Whether, as
@acluewithout asserts and you may also be suggesting with your first paragraph, it also affects their behaviour in other ways, that's the part I'm sceptical about, but would like to see implemented if it isn't currently a thing.
According to the wiki, only certain leaders have an agenda that would directly affect their behavior:
-Catherine likes to build spies
-Seondeok focuses on science output
-Amanitore maximizes district count per city
-Robert will abstain from war declarations except for broken promises (but presumably will be dragged into alliance wars)
-Shaka will maximize corps and armies
-Ghengis Khan will focus on cavalry
-Poundmaker tries to make as many alliances as his relationship score will allow (this may not actually have a discernible effect since the AI is bad at making friends with each other)
-Frederick conquers city states (is there anyone who doesn’t?)(I think Robert and Tamar might actually avoid CS conquering, but they don’t try to liberate that I’ve seen)
-Harold builds boats
-Tamar builds walls
-Cyrus declares surprise wars
-Ghandi doesn’t declare war
-Cleopatra tries to make alliances with militarily strong civs (unclear how)

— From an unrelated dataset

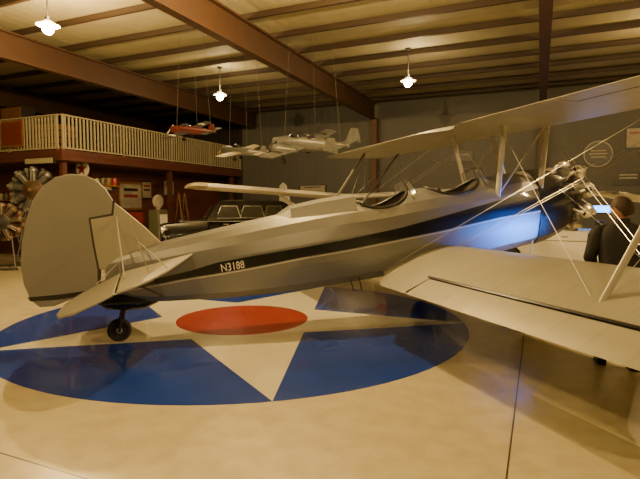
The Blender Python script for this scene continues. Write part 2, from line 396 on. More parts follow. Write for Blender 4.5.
def stations(w0, w1):
    n = max(2, int(abs(w1-w0)/.12)); return [w0+(w1-w0)*i/n for i in range(n+1)]
UP = dict(half=5.15, le=6.08, te=4.36, zle=2.85, zte=2.75, dih=.003, cut=.26)
LO = dict(half=4.95, le=4.57, te=3.03, zle=1.03, zte=.66, dih=.004, root=.34)
def wingpart(P, w0, w1, c0, c1):
    return [wing_ring(*shape(w, **P), c0, c1) for w in stations(w0, w1)]
HG = .77
def at_c(P, w, c, lift=0):
    le, te = shape(w, **P); p = le+(te-le)*c; fu = foil(c); L = (te-le).length; p.z += (fu[0]*.8+fu[1]*.2)*L+lift; return p
uw = MB().loft(wingpart(UP, -5.15, 5.15, 0, HG)).loft(wingpart(UP, -2.2, 2.2, HG-.001, 1)).loft(wingpart(UP, 4.6, 5.15, HG-.001, 1)).loft(wingpart(UP, -5.15, -4.6, HG-.001, 1)).build('upper_wing', M['wing'], PL, 50)
for s_ in (-1, 1):
    MB().loft(wingpart(UP, s_*2.22, s_*4.58, HG+.016, 1)).build('aileron', M['wing'], uw, 50)
    MB().tube([at_c(UP, s_*2.2, HG+.008, -.02), at_c(UP, s_*4.6, HG+.008, -.02)], .016, 6).build('aileron_gap_shade', M['black'], uw)  # black tube laid in the gap as its shade
for s_ in (-1, 1):
    lw = MB().loft(wingpart(LO, s_*.32, s_*4.95, 0, HG)).loft(wingpart(LO, s_*.32, s_*1.55, HG-.001, 1)).loft(wingpart(LO, s_*4.5, s_*4.95, HG-.001, 1)).build('lower_wing', M['wing'], PL, 50)
    al = MB().loft(wingpart(LO, s_*1.57, s_*4.48, HG+.022, 1)).build('aileron', M['wing'], lw, 50)
    MB().tube([at_c(LO, s_*1.5, HG+.010, .018), at_c(LO, s_*4.5, HG+.010, .018)], .019, 6).build('aileron_gap_shade', M['black'], lw)  # black tube draws the shaded gap ahead of the aileron
    MB().tube([at_c(LO, s_*1.56, HG-.0, .018), at_c(LO, s_*1.56, .99, .010)], .008, 6).build('aileron_edge_gap', M['black'], lw)  # black tube for the shaded gap at the inner end
def zlow(u, w): return .66+.37*(u-3.03)/1.54+.004*abs(w)+.05
def zup(u, w): return 2.75+.10*(u-4.36)/1.72+.003*abs(w)
def strut(name, p, q, r=.022, m='strut', par=None): return MB().tube([p, q], r, 10, ry=.45).build(name, M[m], par or PL)
for s_ in (-1, 1):
    w = s_*3.6
    fl, rl, fu, ru_ = V(4.3, w, zlow(4.3, w)), V(3.55, w, zlow(3.55, w)), V(5.75, w, zup(5.75, w)), V(4.9, w, zup(4.9, w))
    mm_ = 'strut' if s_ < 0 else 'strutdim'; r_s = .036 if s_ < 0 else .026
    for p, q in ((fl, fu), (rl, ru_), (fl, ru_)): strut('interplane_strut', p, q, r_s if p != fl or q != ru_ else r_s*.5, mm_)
    for ub, ut in ((5.22, 5.1), (6.0, 5.85)):
        strut('cabane_strut', V(ub, s_*.36, topz(ub, .36)-.03), V(ut, s_*.62, zup(ut, .62)), .055)
    strut('cabane_strut', V(5.22, s_*.36, topz(5.22, .36)-.03), V(5.85, s_*.62, zup(5.85, .62)), .012)
    wires = [(V(4.35, s_*.42, .98), V(5.7, w, zup(5.7, w))), (V(4.25, s_*.42, .96), V(5.6, w, zup(5.6, w))), (V(3.4, s_*.42, .80), ru_),
             (V(5.75, s_*.62, 2.85), fl), (V(5.65, s_*.62, 2.84), fl-V(.08, 0, 0)), (V(5.0, s_*.62, 2.76), rl), (V(6.35, s_*.38, 1.9), fl), (V(6.3, s_*.36, 2.0), fu), (fl, ru_+V(0, 0, 0)), (rl, fu)]
    for p, q in wires: MB().tube([p, q], .003, 5).build('bracing_wire', M['wire'], PL)
for p, q in ((V(5.22, -.36, topz(5.22, .36)), V(5.1, .62, zup(5.1, .62))), (V(5.22, .36, topz(5.22, .36)), V(5.1, -.62, zup(5.1, .62)))): MB().tube([p, q], .003, 5).build('bracing_wire', M['wire'], PL)
# tail
def px_outline(pts, w=0): return [V(AP(x, y, w)[0], w, AP(x, y, w)[1]) for x, y in pts]
rud = [(113, 200), (106, 189), (96, 180), (84, 175), (70, 174), (56, 177), (43, 186), (33, 200), (26, 220), (22, 242), (21, 262), (24, 284), (31, 300), (40, 307), (54, 306), (72, 299), (88, 297), (98, 296), (98, 270), (93, 245), (89, 218), (112, 214)]
fin = [(90, 219), (113, 215), (114, 202), (128, 213), (145, 227), (162, 243), (150, 262), (99, 270), (94, 245)]
r_ = px_outline(rud); bevel(MB().prism([p+V(0, -.03, 0) for p in r_], (0, .06, 0)).build('rudder', M['tail'], PL), .012)
f_ = px_outline(fin); bevel(MB().prism([p+V(0, -.025, 0) for p in f_], (0, .05, 0)).build('tail_fin', M['fin'], PL), .010)
MB().tube([p+V(0, 0, 0) for p in px_outline([(98, 296), (98.5, 270), (93.5, 245), (89.5, 218.5), (112.5, 214.5), (113.5, 201)])], .030, 6).build('rudder_hinge_post', M['castdark'], PL)
rst = px_outline([(28, 297), (60, 294), (98, 289), (98, 293), (60, 299), (31, 301)])
for s_ in (-1, 1): MB().prism([p+V(0, s_*.032, 0) for p in rst], (0, s_*.002, 0)).build('rudder_stripe', M['black'], PL)
for s_ in (-1, 1):
    so = [(.90, .08), (.74, .5), (.54, 1.0), (.36, 1.30), (.2, 1.45), (.05, 1.52), (.05, .08)]
    eo = [(.03, .06), (.03, 1.53), (-.12, 1.54), (-.32, 1.45), (-.48, 1.2), (-.55, .85), (-.54, .35), (-.40, .10)]
    zs = lambda u: 1.05-(.86-u)*.26; ze = lambda u: zs(.03)-(.03-u)*.50
    bevel(MB().prism([V(u, s_*w, zs(u)-.02) for u, w in so], (0, 0, .034)).build('horizontal_stabilizer', M['fin'], PL), .012)
    bevel(MB().prism([V(u, s_*w, ze(u)-.018) for u, w in eo], (0, 0, .028)).build('elevator', M['fin'], PL), .012)
    strut('tail_brace', V(.10, s_*.80, .87), V(.0, s_*.03, 1.50), .016)
    for q, z in ((.55, 1.3), (.35, 1.5)): MB().tube([V(q, s_*.95, zs(q)), V(.15, s_*.03, z)], .006, 5).build('bracing_wire', M['wire'], PL)
    MB().tube([V(.15, s_*.9, .86), V(.5, s_*.15, .55)], .014, 6).build('tail_brace', M['castdark'], PL)
    MB().tube([V(.05, s_*.5, .84), V(.04, s_*.5, 1.02), V(-.2, s_*.5, .78)], .006, 5).build('control_horn', M['wire'], PL)
# tail wheel
tw = MB().tube([V(.06, 0, .56), V(.05, 0, .40), V(.03, 0, .29)], [.05, .038, .03], 8)
for s_ in (-1, 1): tw.tube([V(.03, s_*.06, .30), V(0, s_*.06, .125)], .016, 6)
tw = tw.box((.03, 0, .3), (.06, .14, .04)).build('tail_wheel', M['castdark'], PL)
def wheel_mesh(R_, wd, ax=(0, 1, 0)):
    t = MB().lathe([(R_*.62, -wd*.4), (R_*.8, -wd*.5), (R_*.94, -wd*.38), (R_, -wd*.12), (R_, wd*.12), (R_*.94, wd*.38), (R_*.8, wd*.5), (R_*.62, wd*.4)], 28, (0, 0, 0), ax)
    h = MB().lathe([(R_*.1, -wd*.42), (R_*.2, -wd*.42), (R_*.6, -wd*.3), (R_*.64, -wd*.4), (R_*.64, wd*.4), (R_*.6, wd*.3), (R_*.2, wd*.42), (R_*.1, wd*.42)], 28, (0, 0, 0), ax)
    return t, h
t, h = wheel_mesh(.14, .09); o = t.build('tyre', M['rubber'], tw); o.location = (0, 0, .14); o = h.build('wheel_hub', M['alloy'], tw); o.location = (0, 0, .14)
MB().loft([[V(u, .12*k*math.cos(x), .48+.11*k*math.sin(x)) for x in [2*PI*i/12 for i in range(12)]] for u, k in ((-.22, .2), (-.14, .7), (.06, 1), (.3, .9), (.45, .3))]).build('tail_fairing', M['black'], PL)
# main gear
for s_ in (-1, 1):
    wu, ww = 5.1, s_*1.28
    wh = MB().tube([V(wu, s_*1.12, .36), V(wu, s_*1.39, .36)], .03, 10).build('main_wheel', M['castdark'], PL)
    t, h = wheel_mesh(.36, .18)
    o = t.build('tyre', M['rubber'], wh); o.location = (wu, ww, .36); o = h.build('wheel_disc', M['silver'], wh); o.location = (wu, ww, .36)
    for p in (V(4.75, s_*.34, .92), V(5.9, s_*.34, 1.10), V(5.5, 0, 1.0)): strut('gear_leg', V(wu, s_*1.14, .37), p, .03)
# engine
EC = V(6.84, 0, 1.80); ea = R(8); EX = V(math.cos(ea), 0, math.sin(ea)); EZ = V(-math.sin(ea), 0, math.cos(ea)); EY = V(0, 1, 0)
EM = Matrix(((EX.x, EY.x, EZ.x), (EX.y, EY.y, EZ.y), (EX.z, EY.z, EZ.z)))
def engine(parent, mcase='alloy', n=9, mcyl='alloy', ringr=.30, rows=1, mtrim='chrome'):
    e = bpy.data.objects.new('radial_engine', None); C.objects.link(e); e.parent = parent
    MB().lathe([(.05, -.42), (.2, -.40), (.26, -.14), (.27, -.12), (.27, .12), (.24, .14), (.17, .22), (.10, .30), (.06, .40), (.04, .42)], 28, (0, 0, 0), (1, 0, 0)).build('crankcase', M[mcase], e)
    prof = [(.095, .22)]
    for i in range(11):
        r0 = .25+i*.022; prof += [(.08, r0), (.118, r0+.002), (.118, r0+.010), (.08, r0+.012)]
    prof += [(.11, .50), (.125, .505), (.125, .56), (.10, .60), (.04, .62)]
    cyl = MB().lathe(prof, 16).mesh('cylinder', M[mcyl])
    rb = MB().box((.07, 0, .60), (.10, .07, .05)).box((-.07, 0, .60), (.10, .07, .05)).mesh('rocker_box', M[mtrim])
    ip_ = MB().tube([V(-.09, 0, .57), V(-.17, .0, .52), V(-.20, 0, .42), V(-.20, 0, .24)], .026, 8).mesh('intake_pipe', M[mcyl])
    pr = MB().tube([V(.15, .03, .24), V(.10, .03, .59)], .010, 6).tube([V(.15, -.03, .24), V(.10, -.03, .59)], .010, 6).mesh('pushrod', M[mtrim])
    for rw_ in range(rows):
        for i in range(n):
            a_ = 2*PI*(i+.5*rw_)/n
            c = bpy.data.objects.new('cylinder', cyl); C.objects.link(c); c.parent = e; c.rotation_euler = (a_, 0, 0); c.location = (-.22*rw_, 0, 0)
            for nm, me in (('rocker_box', rb), ('pushrod_tubes', pr), ('intake_pipe', ip_)):
                q = bpy.data.objects.new(nm, me); C.objects.link(q); q.parent = c
    MB().tube([V(-.22, ringr*math.cos(2*PI*i/32), ringr*math.sin(2*PI*i/32)) for i in range(33)], .035, 8).build('exhaust_ring', M['castdark'], e)
    return e
en = engine(PL); en.location = EC; en.rotation_euler = EM.to_euler(); en.scale = (.92,)*3
MB().lathe([(.36, -.22), (.33, -.14), (.24, -.10), (.24, -.22)], 28, EC, EX).build('engine_mount_ring', M['black'], PL)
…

-Jadwiga builds faith buildings
-Lautaro tries to keep high loyalty (unclear when this would be an issue that others wouldn’t also try to resolve)
-Victoria expands to every continent
-Montezuma collects luxuries (unclear how)
-Qi Shi Huang builds wonders
-Gorgo never gives anything for peace (I can confirm this one)
-Pedro tries to get great people
-Saladin builds worship buildings (I think that refers to the T3 buildings)
The other ~14 leaders have essentially no behavior that could be observed by the player in their set agenda. The hidden agendas could also affect direct actions though.
Regardless, these are all direct actions that we should be looking for if we’re tying to determine if there’s a difference in the behavior trees. Many of these are things I can at least anecdotally confirm. However, some of them only would be triggered in rare situations, or the resulting action is basically undiscriminably different than default behavior.